AAS 195th Meeting, January 2000
Session 25. Stars and Disks
Oral, Wednesday, January 12, 2000, 10:00-11:30am, Regency V

[Previous] | [Session 25] | [Next]


[25.05] Two-year Monitoring of MWC349 in Optical and Radio Domains

S. Hornstein (Virginia Tech & Maria Mitchell Observatory), L. Jisonna (U. Arizona & Maria Mitchell Observatory), R. Jorgenson (Maria Mitchell Observatory), E. Lu (Wesleyan U. & Maria Mitchell Observatory), M. Gordon (NRAO), V. Strelnitski (Maria Mitchell Observatory)

MWC349, the unique hydrogen maser and laser star, was monitored quasi-simultaneously at millimeter and optical wavelengths from May 1997 through September 1999. This was the first attempt to search for correlation of the star's radiation in these two domains.

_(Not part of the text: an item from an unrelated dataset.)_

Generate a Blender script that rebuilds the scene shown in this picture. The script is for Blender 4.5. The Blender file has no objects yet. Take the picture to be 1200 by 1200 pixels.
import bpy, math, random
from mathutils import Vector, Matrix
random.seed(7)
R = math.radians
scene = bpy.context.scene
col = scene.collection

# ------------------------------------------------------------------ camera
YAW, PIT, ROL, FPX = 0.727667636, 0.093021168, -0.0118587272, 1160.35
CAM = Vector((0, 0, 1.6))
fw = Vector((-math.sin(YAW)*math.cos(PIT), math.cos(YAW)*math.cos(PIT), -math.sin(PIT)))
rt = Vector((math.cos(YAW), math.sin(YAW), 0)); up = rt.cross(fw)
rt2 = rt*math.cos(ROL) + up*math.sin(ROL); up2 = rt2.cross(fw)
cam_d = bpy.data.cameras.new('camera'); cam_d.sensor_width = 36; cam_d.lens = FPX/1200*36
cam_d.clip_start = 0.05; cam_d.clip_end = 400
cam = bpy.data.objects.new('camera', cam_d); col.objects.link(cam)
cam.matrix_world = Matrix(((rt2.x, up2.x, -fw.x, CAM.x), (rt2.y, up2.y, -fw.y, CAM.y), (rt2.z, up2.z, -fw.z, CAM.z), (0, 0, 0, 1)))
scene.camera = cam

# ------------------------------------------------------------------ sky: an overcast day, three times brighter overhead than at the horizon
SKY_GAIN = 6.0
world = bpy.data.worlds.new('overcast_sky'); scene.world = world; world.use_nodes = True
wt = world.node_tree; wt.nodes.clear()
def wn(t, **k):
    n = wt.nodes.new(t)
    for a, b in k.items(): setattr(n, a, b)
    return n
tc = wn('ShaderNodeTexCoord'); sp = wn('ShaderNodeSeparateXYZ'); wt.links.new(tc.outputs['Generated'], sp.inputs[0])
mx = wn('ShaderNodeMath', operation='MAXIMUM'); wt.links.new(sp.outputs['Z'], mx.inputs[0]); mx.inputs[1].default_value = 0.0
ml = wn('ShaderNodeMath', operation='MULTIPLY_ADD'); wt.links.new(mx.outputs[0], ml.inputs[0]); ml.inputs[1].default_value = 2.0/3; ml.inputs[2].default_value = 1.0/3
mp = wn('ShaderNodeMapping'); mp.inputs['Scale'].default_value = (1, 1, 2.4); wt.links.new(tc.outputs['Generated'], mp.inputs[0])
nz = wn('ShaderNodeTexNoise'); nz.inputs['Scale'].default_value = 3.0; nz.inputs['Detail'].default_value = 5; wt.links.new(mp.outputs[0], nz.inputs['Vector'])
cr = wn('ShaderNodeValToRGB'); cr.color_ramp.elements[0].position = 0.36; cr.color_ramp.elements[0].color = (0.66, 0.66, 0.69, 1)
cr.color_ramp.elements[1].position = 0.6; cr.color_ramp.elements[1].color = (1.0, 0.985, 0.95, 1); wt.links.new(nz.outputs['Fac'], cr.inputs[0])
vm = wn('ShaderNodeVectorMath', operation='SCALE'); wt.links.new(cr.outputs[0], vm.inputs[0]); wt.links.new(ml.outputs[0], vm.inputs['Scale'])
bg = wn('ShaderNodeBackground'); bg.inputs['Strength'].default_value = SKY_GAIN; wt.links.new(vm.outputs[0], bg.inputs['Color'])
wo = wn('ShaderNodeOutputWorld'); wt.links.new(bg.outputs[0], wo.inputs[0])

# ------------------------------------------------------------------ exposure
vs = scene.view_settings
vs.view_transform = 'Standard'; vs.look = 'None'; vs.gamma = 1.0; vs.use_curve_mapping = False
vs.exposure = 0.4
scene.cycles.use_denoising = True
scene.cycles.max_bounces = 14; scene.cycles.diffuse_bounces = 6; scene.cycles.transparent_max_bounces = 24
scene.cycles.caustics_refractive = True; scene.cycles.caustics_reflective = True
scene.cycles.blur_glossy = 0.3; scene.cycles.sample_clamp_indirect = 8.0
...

In the present paper, we discuss the correlation of the optical emission (B,V,R,I) with radio continuum and the thermal component of radio recombination lines; the behavior of the masing component of recombination lines is presented elsewhere (see the abstract by Jisonna et al. in this issue). The observed amplitude of optical variations is consistent with previous photometry of the star. Variations in the radio continuum and in the thermal component of radio recombination lines are detected in this source for the first time. Both the radio and optical emission demonstrate monotonic decrease after June 1998, although the relative amplitude of the intensity change in radio was considerably larger than in optics. Between May 1997 and June 1998 the variations in radio and optics were visibly different, but this discrepancy may be due to larger errors of our radio observations in this early phase of the monitoring. Positive correlation between radio and optics is ascribed to the changing intensity of the ultraviolet radiation of the central star. This project was supported by the NSF/REU grant AST-9820555.